Net profit, after $606 million in write-downs on Foster's Australian and Californian wine businesses, was $111.7 million.
Total revenue fell 4.2pc to $4.56 billion.
Acting chief executive Ian Johnston — in the job while the company conducts a global search for a replacement for Trevor O'Hoy — said Foster's Group "might have done better".
"These results do not meet our own expectations," he told investors.
Earnings before interest and taxes on wine were down 1.8pc to $392 million, in part because of a decline in Foster's US markets.
However, Mr Johnston, who said he was not on Foster's CEO shortlist, said the volatile Australian dollar had affected the global wine sector's earnings by about $70 million in 2007-08.
The global economic slowdown and higher grape prices had also affected performance, he said.

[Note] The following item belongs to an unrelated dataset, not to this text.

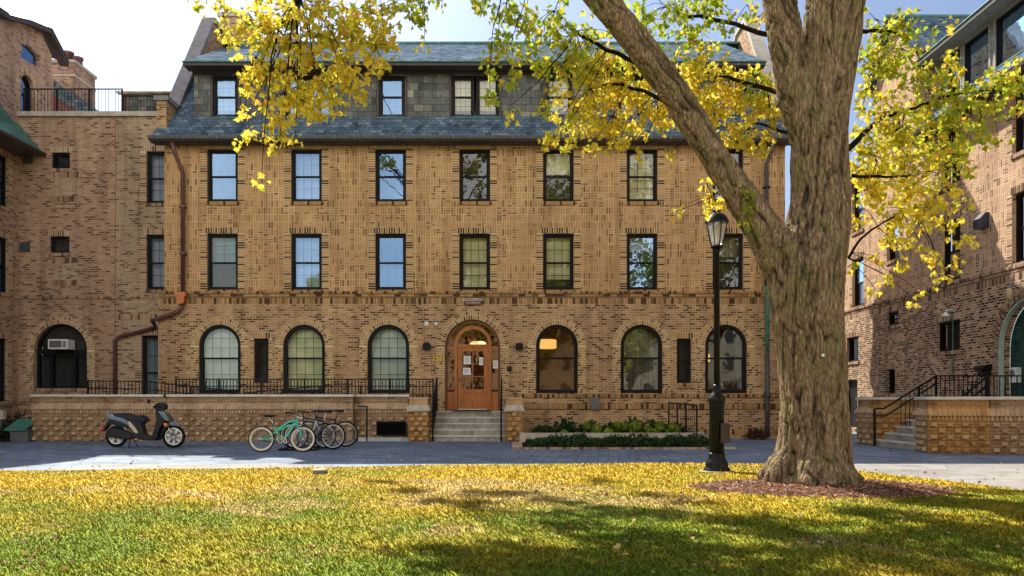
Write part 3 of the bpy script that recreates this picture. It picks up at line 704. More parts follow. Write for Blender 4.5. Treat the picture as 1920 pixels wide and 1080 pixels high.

The company's entire wine business is under review, a review that will be completed by the end of the year. Chairman David Crawford said all options would be considered.
In contrast, earnings before interest and taxes on beer, cider and spirits in the Australia and Asia-Pacific regions rose by 8pc, to just over $780 million.
Brands such as VB, Carlton Draught, Pure Blonde and Crown Lager continue to perform well for Foster's Group.
At $713.2 million, net profit before significant items was slightly higher than the $701.4 million forecast by Goldman Sachs JBWere. Citi analyst Andrew Bowley said the "relatively clear" result was also ahead of his expectations with net profit before significant items at the top of the guidance range of $700 to $715 million.
"With few surprises in the result, investor attention will turn to the strategic wine review and the search for a new CEO," he said.
"We are confident that both will be concluded by calendar year end and remain positive catalysts for the stock."
Mr Bowley has placed a 12-month target price of $5.70 on the stock, 29¢ higher than yesterday's closing price of $5.41.
However, even with yesterday's 8¢ gain, Foster's shares have fallen 18.6pc this year, in line with falls in the consumer staples sector.
Foster's Group will pay a fully franked dividend of 14.25¢, taking the total dividend for the year to 26.25¢ a share.